EXERCISE BRIEF —
Output each line of the material exactly as it stands.

SUPPLIED DATA —

begin

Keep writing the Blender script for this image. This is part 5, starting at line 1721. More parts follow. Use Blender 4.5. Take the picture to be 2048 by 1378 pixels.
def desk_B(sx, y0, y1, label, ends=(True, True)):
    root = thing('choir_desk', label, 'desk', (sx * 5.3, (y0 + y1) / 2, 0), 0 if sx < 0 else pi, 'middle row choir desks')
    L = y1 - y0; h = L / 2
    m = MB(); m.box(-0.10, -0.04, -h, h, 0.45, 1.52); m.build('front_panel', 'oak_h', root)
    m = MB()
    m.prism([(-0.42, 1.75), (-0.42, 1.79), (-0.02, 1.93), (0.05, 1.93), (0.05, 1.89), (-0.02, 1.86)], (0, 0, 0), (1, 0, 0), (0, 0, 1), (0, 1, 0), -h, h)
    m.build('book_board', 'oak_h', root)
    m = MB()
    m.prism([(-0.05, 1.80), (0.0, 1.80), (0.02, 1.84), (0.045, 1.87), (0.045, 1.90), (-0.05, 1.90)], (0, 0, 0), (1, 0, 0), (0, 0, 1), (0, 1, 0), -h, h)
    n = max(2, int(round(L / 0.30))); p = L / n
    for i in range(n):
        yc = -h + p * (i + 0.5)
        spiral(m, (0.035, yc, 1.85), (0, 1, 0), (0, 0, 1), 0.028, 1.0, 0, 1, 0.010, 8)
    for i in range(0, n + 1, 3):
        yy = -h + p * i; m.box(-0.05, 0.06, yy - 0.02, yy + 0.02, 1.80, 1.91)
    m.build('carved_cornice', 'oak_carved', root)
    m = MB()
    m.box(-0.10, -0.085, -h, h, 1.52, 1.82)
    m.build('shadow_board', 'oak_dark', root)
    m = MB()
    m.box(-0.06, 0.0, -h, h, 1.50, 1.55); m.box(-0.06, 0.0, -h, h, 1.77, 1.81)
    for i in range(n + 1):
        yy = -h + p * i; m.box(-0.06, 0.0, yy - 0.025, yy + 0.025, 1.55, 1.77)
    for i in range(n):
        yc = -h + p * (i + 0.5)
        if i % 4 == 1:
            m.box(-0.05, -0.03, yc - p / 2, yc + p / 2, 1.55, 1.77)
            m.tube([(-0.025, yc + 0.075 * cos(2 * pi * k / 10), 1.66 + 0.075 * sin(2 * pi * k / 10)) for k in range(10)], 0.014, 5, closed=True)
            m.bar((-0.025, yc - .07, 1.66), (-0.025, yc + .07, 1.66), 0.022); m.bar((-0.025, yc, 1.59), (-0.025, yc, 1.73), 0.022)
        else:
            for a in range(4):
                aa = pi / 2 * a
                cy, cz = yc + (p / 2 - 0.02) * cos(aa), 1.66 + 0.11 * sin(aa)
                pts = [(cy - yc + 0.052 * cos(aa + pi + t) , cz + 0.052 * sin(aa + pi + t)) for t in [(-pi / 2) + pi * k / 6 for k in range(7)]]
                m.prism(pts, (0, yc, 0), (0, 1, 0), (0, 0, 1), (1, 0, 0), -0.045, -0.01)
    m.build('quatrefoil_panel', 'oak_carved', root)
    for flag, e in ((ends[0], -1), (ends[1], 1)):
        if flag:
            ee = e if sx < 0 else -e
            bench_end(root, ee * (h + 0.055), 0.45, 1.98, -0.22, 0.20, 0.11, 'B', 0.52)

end

RESULT OF THE EXERCISE —
Keep writing the Blender script for this image. This is part 5, starting at line 1721. More parts follow. Use Blender 4.5. Take the picture to be 2048 by 1378 pixels.
def desk_B(sx, y0, y1, label, ends=(True, True)):
    root = thing('choir_desk', label, 'desk', (sx * 5.3, (y0 + y1) / 2, 0), 0 if sx < 0 else pi, 'middle row choir desks')
    L = y1 - y0; h = L / 2
    m = MB(); m.box(-0.10, -0.04, -h, h, 0.45, 1.52); m.build('front_panel', 'oak_h', root)
    m = MB()
    m.prism([(-0.42, 1.75), (-0.42, 1.79), (-0.02, 1.93), (0.05, 1.93), (0.05, 1.89), (-0.02, 1.86)], (0, 0, 0), (1, 0, 0), (0, 0, 1), (0, 1, 0), -h, h)
    m.build('book_board', 'oak_h', root)
    m = MB()
    m.prism([(-0.05, 1.80), (0.0, 1.80), (0.02, 1.84), (0.045, 1.87), (0.045, 1.90), (-0.05, 1.90)], (0, 0, 0), (1, 0, 0), (0, 0, 1), (0, 1, 0), -h, h)
    n = max(2, int(round(L / 0.30))); p = L / n
    for i in range(n):
        yc = -h + p * (i + 0.5)
        spiral(m, (0.035, yc, 1.85), (0, 1, 0), (0, 0, 1), 0.028, 1.0, 0, 1, 0.010, 8)
    for i in range(0, n + 1, 3):
        yy = -h + p * i; m.box(-0.05, 0.06, yy - 0.02, yy + 0.02, 1.80, 1.91)
    m.build('carved_cornice', 'oak_carved', root)
    m = MB()
    m.box(-0.10, -0.085, -h, h, 1.52, 1.82)
    m.build('shadow_board', 'oak_dark', root)
    m = MB()
    m.box(-0.06, 0.0, -h, h, 1.50, 1.55); m.box(-0.06, 0.0, -h, h, 1.77, 1.81)
    for i in range(n + 1):
        yy = -h + p * i; m.box(-0.06, 0.0, yy - 0.025, yy + 0.025, 1.55, 1.77)
    for i in range(n):
        yc = -h + p * (i + 0.5)
        if i % 4 == 1:
            m.box(-0.05, -0.03, yc - p / 2, yc + p / 2, 1.55, 1.77)
            m.tube([(-0.025, yc + 0.075 * cos(2 * pi * k / 10), 1.66 + 0.075 * sin(2 * pi * k / 10)) for k in range(10)], 0.014, 5, closed=True)
            m.bar((-0.025, yc - .07, 1.66), (-0.025, yc + .07, 1.66), 0.022); m.bar((-0.025, yc, 1.59), (-0.025, yc, 1.73), 0.022)
        else:
            for a in range(4):
                aa = pi / 2 * a
                cy, cz = yc + (p / 2 - 0.02) * cos(aa), 1.66 + 0.11 * sin(aa)
                pts = [(cy - yc + 0.052 * cos(aa + pi + t) , cz + 0.052 * sin(aa + pi + t)) for t in [(-pi / 2) + pi * k / 6 for k in range(7)]]
                m.prism(pts, (0, yc, 0), (0, 1, 0), (0, 0, 1), (1, 0, 0), -0.045, -0.01)
    m.build('quatrefoil_panel', 'oak_carved', root)
    for flag, e in ((ends[0], -1), (ends[1], 1)):
        if flag:
            ee = e if sx < 0 else -e
            bench_end(root, ee * (h + 0.055), 0.45, 1.98, -0.22, 0.20, 0.11, 'B', 0.52)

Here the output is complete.